Prove that the radius of the right circular cylinder of greatest curved surface area which can be inscribed in a given cone is half of that of the cone.

(N/A) Let $OC = r$ be the radius of the cone and $OA = h$ be its height. Let a cylinder with radius $OE = x$ be inscribed in the given cone. The height $QE$ of the cylinder is given by:
$\frac{QE}{OA} = \frac{EC}{OC}$ (since $\Delta QEC \sim \Delta AOC$)
$\frac{QE}{h} = \frac{r - x}{r}$
$QE = \frac{h(r - x)}{r}$
Let $S$ be the curved surface area of the cylinder.
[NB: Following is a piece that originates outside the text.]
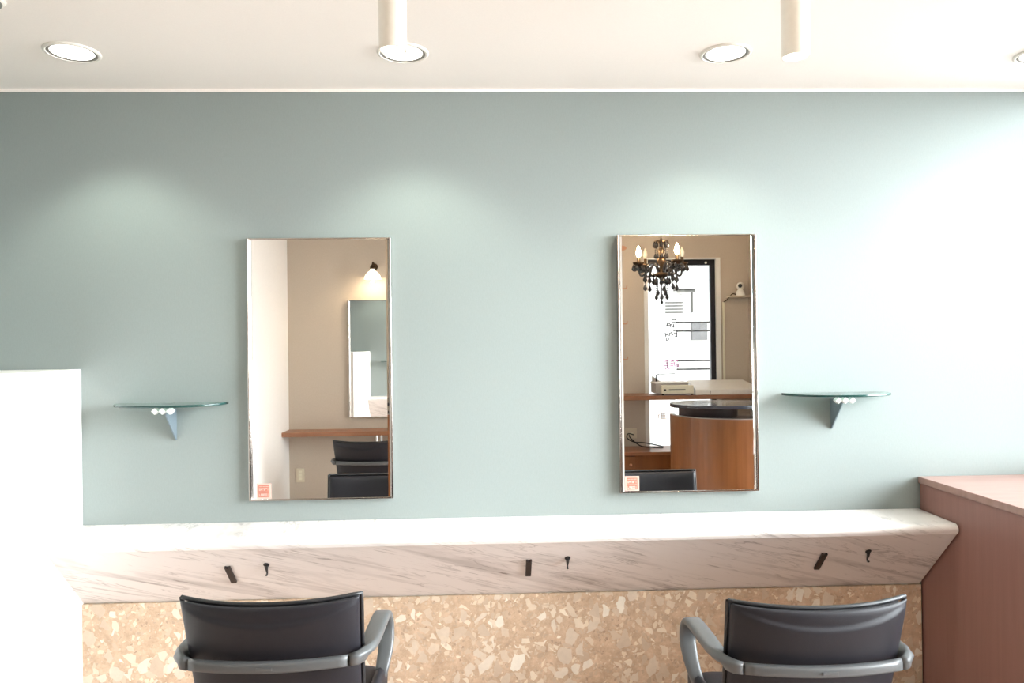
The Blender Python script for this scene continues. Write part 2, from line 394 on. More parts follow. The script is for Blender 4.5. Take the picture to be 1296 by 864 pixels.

Then:
$S(x) = 2 \pi x \cdot QE = 2 \pi x \cdot \frac{h(r - x)}{r} = \frac{2 \pi h}{r}(rx - x^2)$
To find the maximum surface area,we find the derivative $S'(x)$:
$S'(x) = \frac{2 \pi h}{r}(r - 2x)$
Setting $S'(x) = 0$ gives $r - 2x = 0$,so $x = \frac{r}{2}$.
Now,find the second derivative $S''(x)$:
$S''(x) = \frac{2 \pi h}{r}(-2) = -\frac{4 \pi h}{r}$
Since $S''(x) < 0$ for all $x$,the function $S(x)$ has a maximum at $x = \frac{r}{2}$.
Thus,the radius of the cylinder of greatest curved surface area is half of the radius of the cone.